WASHINGTON (AP) — The Supreme Court recently agreed to hear a new case about the drawing of state legislative districts in Arizona by an independent commission, a day after the justices upheld the commission’s congressional map-drawing.
The court said it will consider in its new term whether the legislative districts are unconstitutional. Eleven Republican voters had sued the commission, claiming that it illegally shifted Republican voters from some districts to make them more likely to elect Democrats to the state Legislature on the premise of complying with the federal Voting Rights Act.
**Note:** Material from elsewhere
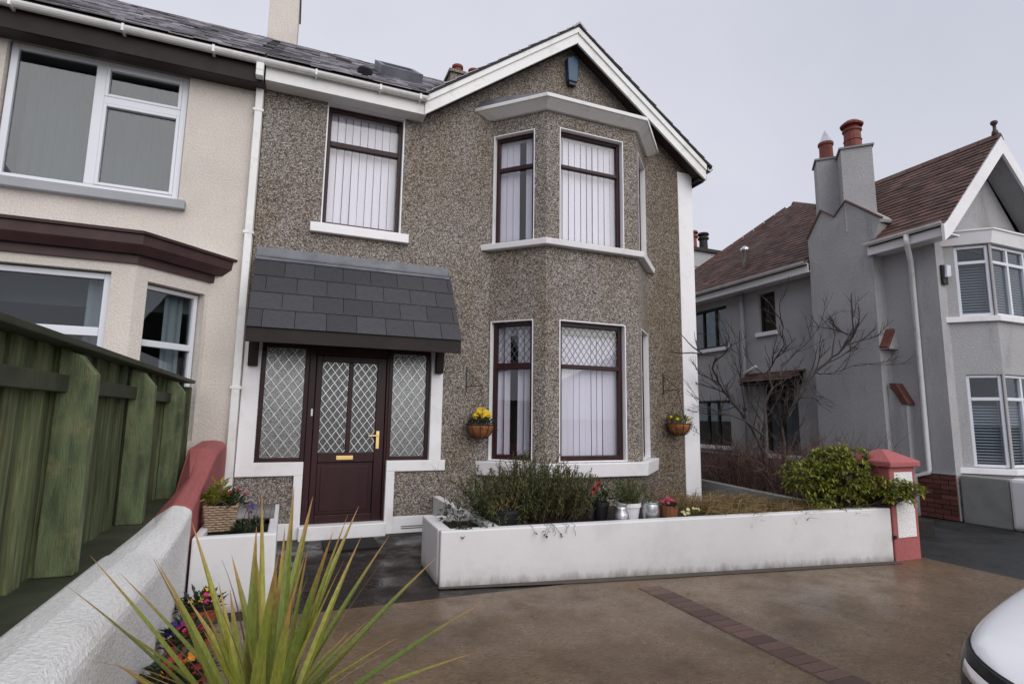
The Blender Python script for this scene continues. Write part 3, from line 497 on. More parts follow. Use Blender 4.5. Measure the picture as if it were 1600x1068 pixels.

A panel of federal judges found that the state’s redistricting commission did not violate the Constitution’s equal-protection clause by putting more Republican voters in some districts that already were likely to elect GOP candidates and leaving other districts with smaller overall populations. Those districts have heavier concentrations of Hispanic voters and are considered more likely to elect Democrats.
The judges acknowledged that some commission members were trying to “improve Democratic prospects in the affected districts.”
But the judges found that the differences between the districts were legal — in spite of the constitutional principle of one-person, one-vote — because the commission mainly was trying to win Justice Department approval under the Voting Rights Act.
Two years ago, the Supreme Court largely ended the Justice Department’s role of giving advance approval to districting plans in Arizona and other states with a history of discrimination against black, Hispanic and other minority populations. But the Arizona maps were drawn before the 2013 Supreme Court ruling.
Voters created the commission in 2000 to take the politically charged once-a-decade job of drawing new maps out of the hands of the Legislature.
The Supreme Court ruled Monday that cutting lawmakers out of congressional redistricting does not violate the Constitution’s Election Clause, which gives state legislatures the power to set the “times, places and manner” of holding congressional elections.
The case, Harris v. Arizona Independent Redistricting Commission, 14-232, will be argued in December or January.